If you like books that marry content and design well, one real gem, that should take the silver medal for design in 2007 has to be Found. The cover lets you know what the design is all about: space and a few words, so that you focus entirely upon them. The front cover has one silver line on a navy blue background. This book is from her father's scrapbook - and some of her own words, later, written in 1978 while her parents were living in a Laotian refugee camp. This is a book about understatement.

Souvankham's father was not literate and his scrapbook could not be called a diary in the usual sense of the word. But Pedlar Press has done a fabulously understated design so assymetric, Asian, so simple that it makes you feel humble in its unadorned, bleak, thin, grey gruel of humanity stunted words of a man who had no words but was compelled to write down the little that he thought. And the photo of Souvankham at the end looks down and away, so that it would be hard to recognize her from the photo. Perhaps it is small because of her father; I don't know. A few pages before the end, the single downstroke of the cover is understood to mean that on that day, or week or month, he stroke it off and there was nothing to be said. And it was also his record of captivity - when you look at a calendar of each day stroked out, it is a captivity, a striking off of what has been of little value, but is gone.

Read his daughter's acknowledgements at the back of the book.
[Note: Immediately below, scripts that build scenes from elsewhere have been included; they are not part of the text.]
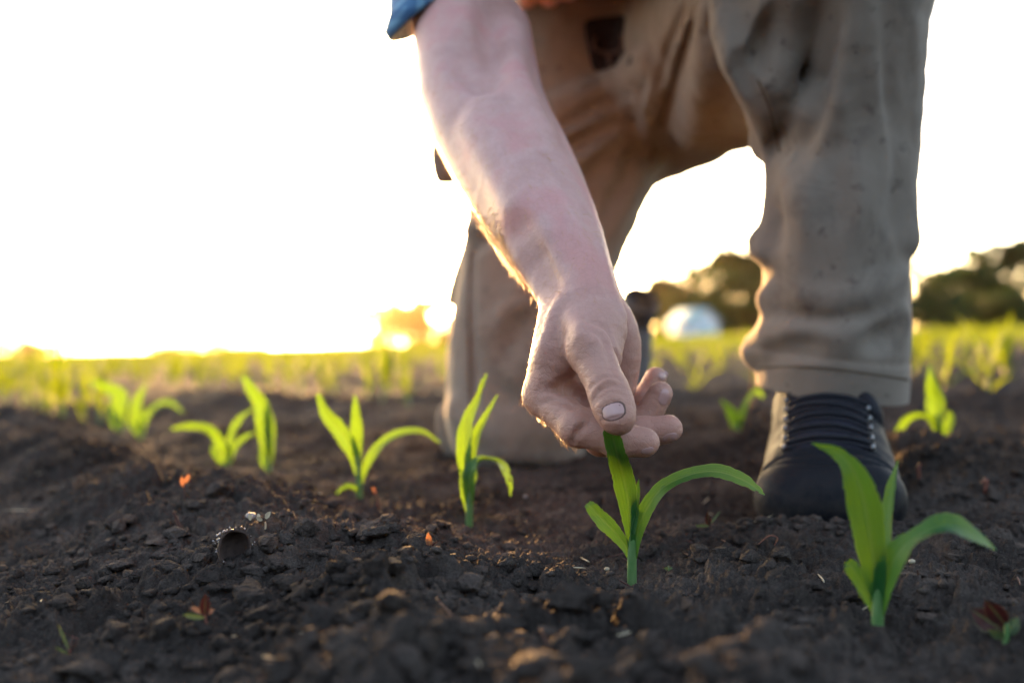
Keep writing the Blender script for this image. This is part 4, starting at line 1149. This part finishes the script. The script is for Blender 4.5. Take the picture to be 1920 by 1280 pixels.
# dark printed patch high on the seat front
Vp, Qp = surf_patch(T, (1142, 82), (40, -6), (9, 50), .006, 14, 16, 7, edge=.0)
patch = pobj('fabric_patch', Vp, Qp, M['patch'], trousers)
on_patch = lambda pts, r: on_cloth(pts, r, 'patch_print', M['patch_print'], off=.0068, parent=patch, n=24)
on_patch([(1116, 70), (1113, 85), (1122, 96), (1140, 100), (1158, 96), (1167, 82), (1164, 66)], .0020)
on_patch([(1140, 100), (1143, 112), (1144, 124)], .0030)

# ---- blue checked shirt: sleeve and trunk
sc0 = P(846, 2, .955)
e1 = P(738, 80, .945)-sc0; e2 = P(842, -22, .885)-sc0
up = R_SH-sc0
def sleeve():
    n = 72; V_ = []; rings = [(.0, 1.0, 0), (.012, 1.015, 1), (.05, 1.0, 1), (.15, .99, 1), (.35, 1.0, 1), (.65, 1.05, 1), (1.0, 1.15, 1)]
    hemd = unit(np.cross(e1, e2)); hemd = hemd if hemd@up > 0 else -hemd
    for inner in (0, 1):
        for t, sc, _ in rings:
            c = sc0+up*t if t > .06 else sc0+hemd*np.linalg.norm(up)*t
            for j in range(n):
                a = j*2*math.pi/n
                w = 1+.035*math.sin(3*a+t*9)+.02*math.sin(7*a+5*t)
                w *= sc*(1-.02*inner)
                V_.append(c+(e1*math.cos(a)+e2*math.sin(a))*w)
    V_ = np.array(V_); Q_ = []; m = len(rings)
    for k in (0, 1):
        for a in range(m-1):
            for j in range(n):
                b0 = (k*m+a)*n; b1 = b0+n; f_ = (b0+j, b0+(j+1) % n, b1+(j+1) % n, b1+j); Q_.append(f_ if k == 0 else f_[::-1])
    for j in range(n): Q_.append((j, m*n+j, m*n+(j+1) % n, (j+1) % n))
    return V_, np.array(Q_)
Vs, Qs = sleeve()
S_ = SDF()
for dx in (-.10, .10): S_.chainS([q+np.array([dx, 0, .01]) for q in TRUNK], [.140, .150, .160], .05, 5)
S_.chain([R_SH, CHEST, L_SH], [.085, .13, .085], .04)
S_.chain([L_SH, L_EL], [.08, .065], .03)
V3, Q3 = S_.mesh(.008); n3 = normals(V3, Q3); V3 = V3+n3*(.006*fbm3(V3*9, 3, 31))[:, None]
shirt = pobj('shirt', np.concatenate([Vs, V3]), np.concatenate([Qs, Q3+len(Vs)]), M['shirt'])

# ---- shoes
def shoe(toe, heel_dir, up_dir, L, name, label=None, laces=True, flip=1):
    """toe: point under the toe tip; heel_dir: unit vector from toe to heel; up_dir: unit vector out of the sole"""
    h = unit(heel_dir); u = unit(up_dir); s = unit(np.cross(h, u))*flip
    W_ = lambda a, b, c: toe+(h*a+s*b+u*c)*KS
    KS = 1.06 if laces else .80
    root = empty(name); root.parent = person
    if label: root['label'] = label
    Sx = SDF()
    Sx.chainS([W_(.040, 0, .026), W_(.075, 0, .036), W_(.12, 0, .055), W_(.17, 0, .078)], [.036*KS, .044*KS, .047*KS, .045*KS], .012, 8, axis=u, flat=.72)
    Sx.chainS([W_(.031, -.026, .022), W_(.031, .026, .022)], [.029*KS, .028*KS], .012, 2, axis=u, flat=.92)
    Sx.chainS([W_(.040, -.022, .022), W_(.090, -.020, .030), W_(.15, -.012, .04)], [.030*KS, .033*KS, .030*KS], .012, 4)
    Sx.chainS([W_(.040, .022, .022), W_(.090, .021, .030), W_(.15, .012, .04)], [.030*KS, .033*KS, .030*KS], .012, 4)
    Sx.chainS([W_(.18, 0, .070), W_(.215, 0, .105), W_(.225, 0, .15)], [.043*KS, .041*KS, .043*KS], .014, 6)
    Sx.chainS([W_(.19, 0, .045), W_(.262, 0, .045)], [.038*KS, .036*KS], .014, 3)
    Sx.cap(W_(.10, 0, -.045), W_(.22, 0, -.045), .055*KS, .055*KS, .004, 's')
    Sx.cap(W_(.228, 0, .155), W_(.23, 0, .20), .035*KS, .04*KS, .004, 's')
    # creases of the vamp and cap
    if laces:
        for a, dep in ((.078, .0022), (.092, .0018), (.104, .0016)):
            c = [W_(a+.006*abs(t), t*.045, .085-.03*t*t) for t in np.linspace(-1, 1, 9)]
            Sx.chain(c, [.0032]*9, .003, 's') if False else None
    V_, Q_ = Sx.mesh(.0022 if laces else .004); V_ = relax(V_, Q_, 2, .4); n_ = normals(V_, Q_)
    la = (V_-toe)@h/KS; lb = (V_-toe)@s/KS; lc = (V_-toe)@u/KS
    d_ = .0012*fbm3(V_*40, 3, 41)
    d_ -= .0030*np.exp(-((la-.022-6*lb*lb)/.0022)**2)*(lc > .015)                       # cap seam
    wv = np.sin((la-.07)*2*math.pi/.014+6*lb)
    d_ += .0019*wv*sstep(.034, .042, la)*sstep(.058, .052, la)*(lc > .04)                # creases where the toes bend
    eye = np.exp(-((np.abs(lb)-.030)/.004)**2)*sstep(.05, .06, la)*(lc > .045); d_ += .0016*eye   # eyelet facings
    V_ = V_+n_*d_[:, None]
    pobj('upper', V_, Q_, M['leather'] if laces else M['leather_grey'], root)
    # sole outline, extruded
    oa = np.array([(.006, .000), (.009, .026), (.022, .042), (.05, .052), (.09, .053), (.14, .044), (.19, .038), (.24, .036), (.275, .022), (.283, 0)])
    oL = catmull(np.c_[oa, np.zeros(len(oa))], 30)[:, :2]; oR = oL[::-1][1:-1]*np.array([1, -1])
    ol = np.vstack([oL, oR]); n = len(ol); c = ol.mean(0)
    rows = []
    for sc, z in ((.0, -.008), (.93, -.008), (.985, -.006), (1.0, -.002), (1.0, .006), (.985, .010), (.9, .011)):
        rows.append([W_(*(c+(q-c)*sc), z+(.003*math.exp(-(q[0]/.05)**2))) for q in ol])
    Vv = np.array(rows).reshape(-1, 3); Qq = []
    for a in range(len(rows)-1):
        for j in range(n): Qq.append((a*n+j, a*n+(j+1) % n, (a+1)*n+(j+1) % n, (a+1)*n+j))
    pobj('sole', Vv, np.array(Qq), M['sole'] if laces else M['sole_dark'], root)
    if laces:
        def sh(a, b):
            """top surface of the shoe over (a,b)"""
            zs = np.linspace(.2, .02, 300); pts = W_(a, b, 0)+zs[:, None]*u*KS; D = Sx.eval(pts); i = int(np.argmax(D < 0)); return zs[i]
        def sfront(zz, b):
            """front surface at height zz"""
            aa = np.linspace(.0, .26, 300); pts = W_(0, b, zz)+aa[:, None]*h; D = Sx.eval(pts); i = int(np.argmax(D < 0)); return aa[i]
        def sp(q, b):    # q from 0 (lowest lace) to 1 (collar)
            a = .052+.082*q; return W_(a, b, sh(a, b))
        # tongue
        tv = []
        for q in np.linspace(-.06, 1.05, 14):
            for b in np.linspace(-.026, .026, 9): tv.append(sp(q, b)+unit(u-h)*.0022*(1-(b/.03)**4))
        tv = np.array(tv); tq = [(i*9+j, i*9+j+1, (i+1)*9+j+1, (i+1)*9+j) for i in range(13) for j in range(8)]
        pobj('tongue', tv, np.array(tq), M['cloth_dark'], root)
        qs = np.linspace(.02, .95, 6)
        for i, q in enumerate(qs):
            pts = [sp(q+.03*abs(b)/.03-(.03 if i % 2 else 0)*b/.03, b)+unit(u-h)*.0042 for b in np.linspace(-.031, .031, 9)]
            for k in (-1, 1):
                pp = [p_+unit(h*.35+u)*.0024*k for p_ in pts]
                v_, q_, t_ = tube(pp, .0023, 7, 20); mb = MB(); mb.add(v_-PO, q_, t_); mb.build('lace', M['lace'], root)
            for b in (-.032, .032):
                c0 = sp(q+.03, b)+unit(u-h+s*np.sign(b)*.5)*.0028
                v_, q_, t_ = tube([c0-unit(h+u)*.0028, c0+unit(u-h)*.002, c0+unit(h+u)*.0028], [.0016, .0022, .0016], 8, 8); mb = MB(); mb.add(v_-PO, q_, t_); mb.build('lace_hook', M['metal'], root)
        # padded collar and pull loop
        rim_ = [W_(.225+.044*math.cos(a), .043*math.sin(a), .150+.010*math.cos(a)) for a in np.linspace(0, 2*math.pi, 25)]
        v_, q_, t_ = tube(rim_, .0075, 8, 50); mb = MB(); mb.add(v_-PO, q_, t_); mb.build('collar', M['cloth_dark'], root)
        lp = C((1606, 735, .895), (1626, 750, .88), (1638, 775, .875), (1644, 797, .88), (1640, 806, .885))
        v_, q_, t_ = tube(lp, [.004, .0065, .0075, .0065, .003], 10, 16); mb = MB(); mb.add(v_-PO, q_, t_); mb.build('pull_loop', M['lace'], root)
    return root
ft = P(1547, 640, .765); ft[2] = -.002
shoe(ft, np.array([.31, 1, 0.0]), np.array([0, 0, 1.]), .283, 'shoe', 'worn dark leather lace-up shoe planted flat on the soil')
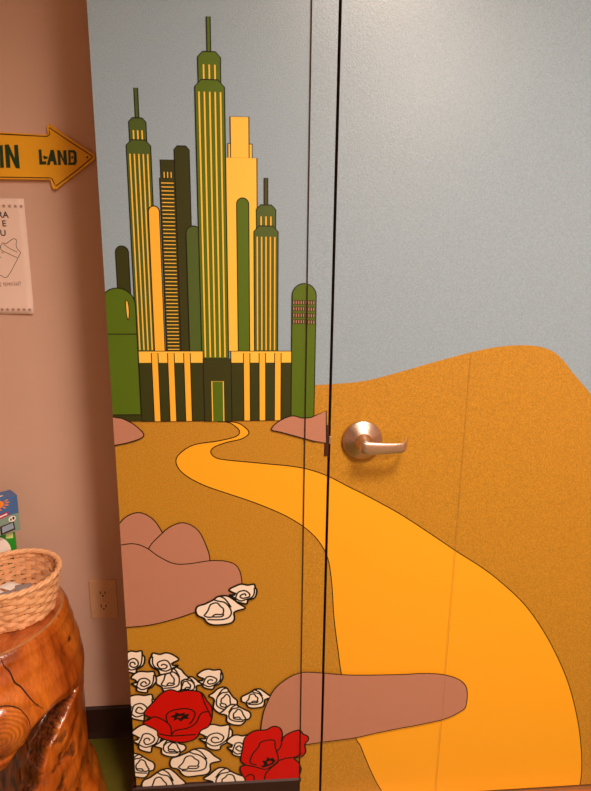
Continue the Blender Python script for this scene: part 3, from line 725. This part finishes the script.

They will tug at you if you are human, and that will make you want for there to be a place for bare pain reduced to sadness to be kept safe from all the damage of the world. There are many names in this list, and so you will know, that many people feel this way, too. This book is the memory of what is spare. The book will not take long to be read, but it will rest a long time in you once it has been read. This is a good thing. Thank you, Souvankham.